Ready Freddie?

We congratulate Freddie King III on his resounding victory on Saturday as he becomes the next District C representative on the New Orleans City Council. Having gotten 62 percent of the ballots that were cast in his runoff win over Stephanie Bridges, we’d say King has a mandate – in addition to widespread support from the New Orleans politicians and community leaders who endorsed him.

We at the Our Streets Our Choice Coalition are not in the business of endorsing political candidates. We’re not partisan. We’re not a voting bloc. And although our critics harshly and consistently say otherwise, we do not oppose bike lanes. Far from it. We want elected officials who truly listen to our concerns. That’s something we clearly haven’t received as the city, working with financially backed special interest groups, devised and foisted its bicycle-centric Moving New Orleans – Bikes policies on our roadways.

In June 2020, King signed his name and that of his law firm to a letter to Mayor LaToya Cantrell, expressing concern over the adverse effects the bollards were having on businesses along the Newton Street corridor and seeking an “immediate resolution.” Click here to read that letter.

Anyone who drives in the 1800 block of Newton Street – home to King’s campaign headquarters — or who gets brake tags at Becnel’s Automotive Services knows that King and his fellow business owners were ignored by City Hall.

Meanwhile, the Cantrell administration and the Louisiana Department of Transportation and Development continue moving forward with plans to install bike lanes in Algiers and across the city. The state, for instance, will begin converting portions of Gen. Meyer Avenue in the near future, extending a policy that already has proven to be unpopular in that area of Algiers. And the city, as far as we know, still eyes Holiday Drive for conversion. Elsewhere in New Orleans, city employees and bicycle advocates have been knocking on doors in Gentilly and the 7th Ward, hoping to win over residents there about the so-called “improvements” that are coming to their neighborhoods soon.

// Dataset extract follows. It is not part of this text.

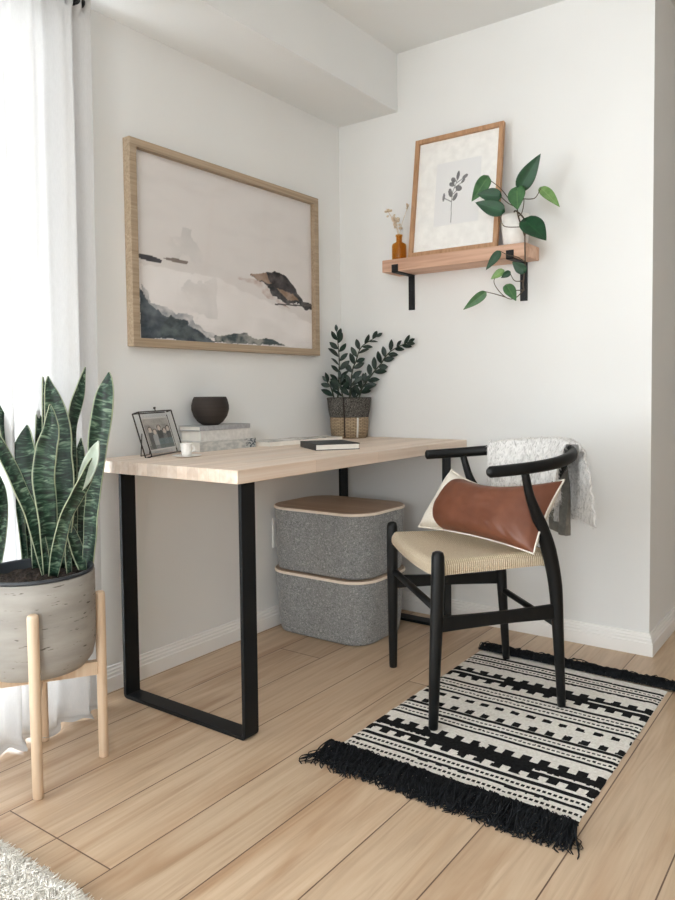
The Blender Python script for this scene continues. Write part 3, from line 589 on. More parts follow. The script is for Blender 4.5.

We would never want nor expect that King would abuse the authority that comes with his elected position by removing the Newton Street bollards. We understand his ethical dilemma. But in King, we at the Our Streets Our Choice Coalition and the Newton Street business owners can feel comfort that we finally have a kindred spirit when it comes to bollards, bike lanes and being ignored by City Hall.

Please don’t let us down, Councilman-elect King.

An Algiers bicyclist casually rides in the car and parking lanes on Newton Street instead of in the newly created protected bike lane on July 14, 2021.